ルックバック

大学時代の後輩、井上に贈る。

井上との出会いは僕が大学4回の時に掛け持ちのバイトとして初めたガストだった。

僕はルームサービス(デリバリー)で井上はキッチン。

普通に行けば仲良くなることはない。だが、僕は一人暮らしということもあって賄いをよく食べていた。必然的に井上に賄いを作ってもらうことになる。

だがその日は店自体が忙しそうで賄いを作る暇もなさそうだったので頼むのをやめた。

そのまま上がろうとしていたら、井上も同じ時間に上がって来た。

「今日は賄い食べないんですか?」

あまり人と話さなさそうな見た目だったので、そのように話しかけて来たことに驚きながら、今日は忙しそうだったからやめとくわ、と伝えた。気にせずいつでも作るんで次から言ってください、と言われそこから仲良くなっていった。

話初め当初はバイト先で少し話す程度だった。というのも、井上には彼女がおらず、僕には彼女がいたからだ。飯くらいは行ったもののそこまで遊んだりする仲ではなかった。

しかし、僕の就職が地元になることが決まってからその環境は変わった。

僕が彼女に振られたのだ。

ショックだった。いろんなことが考えられなかった。誰かに話していないと変になりそうだった。そりゃそうだろう。初めてちゃんと好きになった彼女でまだ好きだったのだから。心が保てなくなりそうだったので井上に連絡した。

井上はすぐに飲みに連れていってくれた。そこから色々話をして、井上の境遇だったり、好きな人の話だったり、いろんな話をした(もうほとんど覚えてないけど)。そこから井上と多く遊ぶようになった。ほぼ毎日井上が僕の家に来た。支えになっていた。中崎町の古着屋に服を買いに行ったり、東京まで=LOVEのライブを見に行ったりもした。大学4年間の中で井上と過ごした半年間が1番濃かったと思う。それほどに楽しかった。

しかし、半年もすると支えとなっていた井上もそれが普通になってくる。いることが普通になるのだ。そして僕はそのタイミングで新しい彼女ができてしまった。彼女ができると僕はそちらばかりになってしまう。

だから僕は井上を蔑ろにしてしまった。

するべきではなかった。もちろん何も思っていない訳ではなかったが。

井上は寂しい人間だから僕以外に友達がいなかった。だから1人で寂しいだろうとは思っていた。けど僕は言い訳を作ってしまった。今までの遊んでいた時間がおかしいのだ、今までがおかしくて普通に戻っただけだ、と。

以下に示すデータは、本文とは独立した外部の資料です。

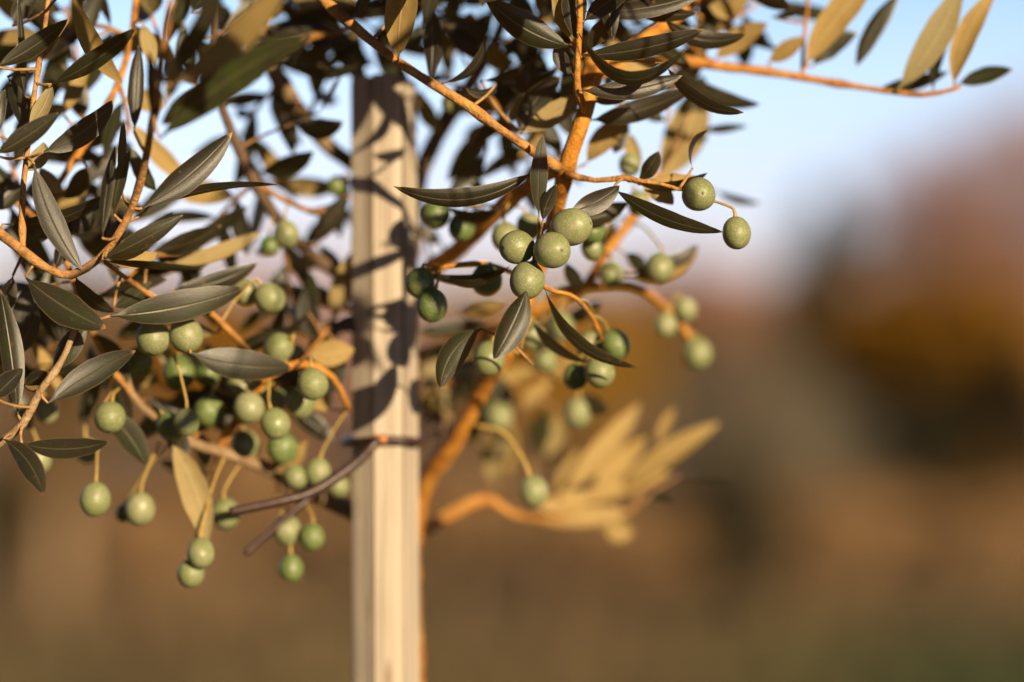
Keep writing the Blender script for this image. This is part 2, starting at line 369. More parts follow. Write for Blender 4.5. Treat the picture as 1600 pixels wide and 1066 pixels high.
# base x, base y, tip x, tip y, width px, roll deg, depth base, depth tip, bend px (to the right of travel), var
LV = """
-6 104 106 30 32 15 -1 -1 -6
80 132 213 43 32 20 0 -1 -7
67 238 178 155 38 -15 -1 0 -12
-8 242 91 176 32 10 -2 -1 -4
44 198 80 132 30 150 0 1 -6
40 268 68 222 30 160 1 1 -8
62 100 108 32 32 140 1 1 8
210 205 217 70 26 10 -3 -3 0
190 300 193 186 15 20 1 1 0
160 372 180 228 22 -25 -2 -2 4
178 335 203 236 24 20 -1 -1 5
268 135 455 -40 46 172 -9 -13 -16
248 135 350 -50 38 24 -9 -12 -14
258 165 288 55 26 168 -8 -9 -3
244 200 232 80 22 20 -6 -7 -3
250 217 482 55 56 12 -7 -9 14 .9
222 326 363 206 44 -12 -1 0 -8
208 332 433 289 30 62 -1 1 12
165 402 286 336 30 10 -1 0 -4
167 402 245 398 30 170 0 1 -6
160 407 318 421 26 62 -1 0 -6
238 392 346 352 32 14 5 5 -8
265 412 408 362 26 165 6 7 -8
172 494 384 450 50 8 0 2 -8
270 452 402 410 34 15 4 5 -10
40 434 166 513 52 -6 0 0 -6
118 432 182 488 30 35 0 1 -12
178 480 236 441 26 10 2 3 -4
53 256 128 422 38 -10 -1 0 -10
5 350 162 306 26 25 1 0 -16
40 378 88 335 30 10 2 2 -6
112 365 158 308 38 15 3 3 -4
88 420 112 368 26 -20 2 3 4
28 648 0 452 36 -14 0 0 -3
-10 622 36 576 32 12 -2 -1 0
75 630 212 548 42 5 0 0 4
34 693 171 690 34 8 -1 -1 -10
6 686 67 772 36 10 -1 -2 10
82 582 136 505 38 -20 1 2 4
38 602 74 582 24 10 2 2 0
158 638 229 729 40 5 4 4 8
180 590 207 656 28 20 5 5 -4
298 552 456 574 50 0 2.5 3.5 -8
266 690 325 852 46 178 6 6 10
255 655 290 722 34 5 7 7 4
113 -12 192 130 34 165 -3 4 -14
222 35 242 105 26 170 5 5 0
38 150 28 -10 14 40 1 1 -2
12 120 36 202 26 20 2 2 4
-4 210 8 140 22 10 -1 -1 4
455 106 582 94 26 48 7 7 -18
408 62 500 45 36 20 8 8 -8
498 178 536 112 14 60 8 8 -3
462 192 536 190 34 5 8 8 -12
404 268 490 236 36 20 10 9 -10
424 110 458 242 36 10 12 11 4
622 94 644 -70 50 176 1 -1 6
668 0 672 126 30 15 4 4 6
556 26 583 -18 18 10 2 2 2
324 152 369 104 28 172 4 4 -3
300 60 350 130 30 10 5 6 5
494 382 546 308 34 12 10 10 4
470 328 545 306 22 45 10 10 -14
484 504 486 426 28 0 10 10 0
395 528 482 488 22 40 9 9 -14
482 490 500 530 18 40 9 9 -6
692 131 759 50 24 55 2 2 -22
752 126 842 84 22 55 4 4 -14
775 132 728 138 20 40 3 3 10
810 207 874 120 42 -12 4 4 8
795 190 836 140 32 170 6 6 -4
816 207 912 146 38 158 4 3 -4
893 73 757 -6 46 -8 0 -1 12
894 66 862 -8 38 165 1 1 -8
896 116 868 70 28 30 1 1 4
903 50 1073 76 34 48 -1 -2 -62
912 34 990 -20 36 -25 0 0 4
906 86 1101 46 34 14 0 0 -10
922 80 966 20 34 -30 1 2 6
908 141 1066 118 34 -8 0 0 -10
1040 100 1162 176 32 48 1 1 -22
1058 108 1188 163 30 20 8 9 -16
922 188 1078 140 36 10 4 5 -8
924 158 992 140 24 15 3 3 -4
948 108 1038 94 28 160 6 6 -4
1035 28 1166 53 30 14 3 4 -22
915 18 1105 -14 34 -24 1 1 -10
960 -10 1090 20 30 15 2 2 -14
1118 94 1200 38 38 168 10 10 6
1105 62 1172 -8 34 160 11 11 4
1028 282 1090 128 66 172 12 13 -12
1080 175 1098 118 34 5 12 12 0
1082 263 1108 204 26 72 2 2 12
1095 203 1168 197 18 40 11 11 -2
916 256 986 184 38 165 7 7 6
975 190 960 240 30 10 7 7 0
996 283 1029 236 28 -28 3 3 -3
994 286 1106 270 26 52 2 2 -14
998 286 1090 276 28 166 3 3 -6
1000 289 1052 320 32 172 2.5 3 6
958 294 1131 363 30 30 1 0 -14
888 332 968 290 36 -12 0 0 -6
900 342 982 316 32 15 4 4 -8
1118 298 1188 318 18 45 14 14 -6
984 432 1090 384 44 150 10 10 -14
990 424 1091 380 30 18 9.5 9.5 -14
836 266 614 291 36 -32 1 0 34
842 338 848 212 28 4 -1 -1 3
848 346 870 288 22 -15 -1 -.5 4
696 320 788 320 24 40 6 6 -20
688 434 798 414 24 60 3 3 -22
658 424 794 418 20 30 4 4 -18
824 450 771 562 46 6 -1 -2 4
752 514 688 608 42 6 1 0 -16
850 448 998 574 32 50 1 2 -34
830 498 918 566 26 50 5 5 -14
884 408 912 452 24 20 8 8 -4
650 516 762 500 28 20 12 12 -6
652 566 742 520 24 30 15 14 -4
905 612 952 642 30 10 15 15 -6
880 768 1000 630 40 174 19.0 21.0 -6 0
872 800 905 700 30 168 20.0 20.0 4 0
925 762 1010 684 36 170 20.0 22.0 -4 0
1028 698 1056 636 20 160 21.0 22.0 2 0
962 776 1126 660 36 172 21.0 20.0 8 0
905 790 1045 738 38 168 20.0 22.0 6 0
835 792 930 768 34 174 19.0 20.0 -6 0
850 820 985 802 32 172 20.0 21.0 4 0
942 826 990 834 38 176 21.0 21.0 0 0
1058 742 1148 746 12 30 24.0 24.0 0 0
1010 776 1050 790 18 20 23.0 23.0 0 0
660 560 735 520 34 168 18 18 -4
664 660 700 622 34 172 20 20 -4
700 590 760 560 30 165 20 19 4
690 540 760 545 26 170 18 17 -4
720 480 790 470 26 168 14 14 -4
840 470 905 440 30 165 14 14 -6
880 500 940 470 26 20 12 13 -4
860 600 905 560 26 165 16 16 4
820 640 860 600 28 170 20 20 4
735 700 760 640 22 15 22 22 2
760 720 800 690 26 168 24 24 2
665 345 700 300 24 165 14 14 3
690 380 655 350 24 15 13 13 3
760 300 720 260 24 10 12 12 3
880 240 850 180 26 12 8 8 4
960 340 930 390 24 165 13 13 3
975 395 1010 430 24 15 12 12 3
745 682 776 762 28 165 24 26 6
788 640 796 742 30 172 24 26 0
838 712 852 640 34 10 22 22 0
872 642 858 724 32 172 24 25 4
660 604 702 560 36 172 18 18 0
656 650 694 604 34 168 20 20 4
700 640 730 590 26 12 16 16 0
1257 106 1378 -44 48 170 8 8 10
1270 104 1340 52 34 10 9 9 8
1408 -14 1338 104 30 14 9 9 -6
1200 98 1258 58 30 158 9 9 0
1403 140 1502 -28 48 172 7 7 -10
1458 142 1510 -14 34 36 8 8 10
1490 136 1556 -14 36 170 7 7 14
1368 140 1482 112 26 24 9 9 -6
1496 132 1582 108 28 20 8 8 2
1206 26 1262 12 12 30 9 9 -4
700 40 760 90 34 10 8 8 -5
640 20 720 -20 34 12 7 7 5
770 60 700 20 36 14 9 9 8
860 110 800 60 34 8 8 8 5
790 20 850 60 34 160 7 7 5
735 90 770 20 34 12 10 10 5
690 210 655 140 28 165 13 13 5
730 230 800 190 26 14 9 9 5
760 240 700 300 26 20 10 10 5
1000 60 1080 110 28 20 6 6 5
1150 30 1110 -20 30 165 9 9 5
1040 190 1000 150 24 14 9 9 5
960 200 1000 262 24 168 9 9 5
-4 330 40 290 30 12 3 3 4
100 300 62 262 26 165 4 4 4
135 260 100 310 30 10 4 4 4
130 60 160 -10 30 14 5 5 4
20 40 60 -10 30 10 3 3 4
245 300 205 230 26 15 3 3 4
100 180 140 110 26 160 5 5 4
60 480 20 560 30 14 3 3 4
70 450 96 540 26 10 4 4 4
20 430 -10 500 30 20 2 2 4
210 440 250 500 28 12 4 4 -4
150 520 200 600 32 10 5 5 4
340 520 270 500 26 166 6 6 4
360 560 440 520 26 15 8 8 4
230 620 300 690 34 10 8 8 4
330 600 400 660 32 12 9 9 4
450 640 520 690 34 8 9 9 4
480 690 420 740 32 165 9 9 4
520 640 470 600 26 165 9 9 4
540 560 500 620 30 10 10 10 4
480 560 540 500 30 12 11 11 4
330 740 250 720 26 14 9 9 4
300 20 350 -30 32 12 4 4 4
"""
rl = random.Random(11)
leaves = []      # (area score, function args)
for ln in LV.strip().splitlines():
    q = [float(a) for a in ln.split()]
    var = q[9] if len(q) > 9 else rl.choice([0, 0, .1, .2, .35])
    leaves.append((q, var, True))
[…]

その後も何回か井上と会ったがどこかギクシャクしてしまっていた。

そうして僕は大学を卒業し、地元へ戻ってきた。彼女は大学の近くで作ったので遠距離だった。地元も友達がいるにはいるが、大学を違う場所にすると疎遠になってしまう。必然的に僕はひとりぼっちになった。そこで井上の存在の大きさに気づいたのだ。あんなに自分を慕ってくれる後輩はいなかった。話の合う後輩はいなかった。M-1を観ながら、2人であんなにも議論できる後輩はいなかった。あんなにも楽しい後輩はいなかった。

僕は一生の後輩となるはずだった井上を失った。

井上は僕が就職する前にガストで彼女ができたようだ。それだけが救い。あいつはひとりぼっちではなくなった。ただ、僕が蔑ろにした事実は戻らない。あんなに楽しかった日々を続けたかったのに、自分が1人にならないと気づかない己の愚かさに悔しくなる。

ごめん井上。俺はどこかお前を支えている側だと思っていた。けどそれは違った。俺がお前に支えられていたんだ。許してほしいなど都合の良いことは言わない、ただ謝らせてほしい。これからの人生、大学時代を思い出すと、お前との半年間ばかりを思い出すだろう。それだけ楽しかったし、苦しい期間を支えてくれたんだ。感謝してもしきれない。本当にありがとう。恩知らずな先輩でごめん。元気でやれよ。